Current Structural Challenges in China

Limited transparency, high debt and significant government intervention – all together are increasing turmoil in the markets in China.

Over the past few years the private sector in China accumulated significant amounts of debt due to low interest rates. While the official debt to GDP ratio in China is 41%, which is much lower than for example, the 103% ratio in the US, concerns arise in connection with the reliability of data provided by the Chinese government; and analysts believe that the real debt in China is significantly higher. Moreover, the Government owns the major banks and corporations in China, thus both lenders and borrowers are state owned.

In an environment where the state plays a dominant role in various areas of the economy and corporate transparency is limited, it becomes challenging to react adequately to market fluctuations. Thus, financial markets become volatile as investors make their decisions based on limited and sometimes unreliable market information.

For companies operating in China this means an increase in overall market risk and is a signal to protect investments, which explains $59 bn capital outflows from China in 2015.

Economic Growth in China and New Opportunities

A rapidly aging population is a growing concern for Asia as a whole and for China in particular. According to estimates, by 2050 35% of the Japanese, Hong Kong and South Korean population will be 65 and over, while this number for China will be around 24%. In 2015 the percentage of elderly people in these countries was 10.6% on average. With growing life expectancy figures and increasing numbers of retirees, the burden of an economically inactive population will have strong impacts on Asian economics. From the perspective of the financial sector, aging population means that long-term financial instruments will be shaping the Asian financial structure in the future.

Productivity which is measured by the total productivity factor (TPF) is also an important variable to follow in the context of China’s economic growth. The TPF measures the efficiency of labor and capital in a country. China’s growth since the 1990s has been primarily due to the increase of the work force size and growth of capital investment; according to estimates productivity increased by just 1.5% per year between 1997 and 2012. In the long term, low TPF levels won’t be sufficient to drive sustainable economic growth.
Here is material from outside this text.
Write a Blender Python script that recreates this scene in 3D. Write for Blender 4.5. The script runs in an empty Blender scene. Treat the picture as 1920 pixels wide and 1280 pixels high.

For companies operating in China, increasing capital efficiency and labor productivity by taking advantage of innovative technologies is critical, in order to remain competitive globally. While the slowing economy presents challenges, as China is shifting focus to increasing consumption, new opportunities will emerge in other sectors. For example, industries like entertainment, travel and education will continue to grow despite the general economic slowdown.

In the long run however economic growth in China will still require serious structural reforms. The world is waiting to see if China is up to the task.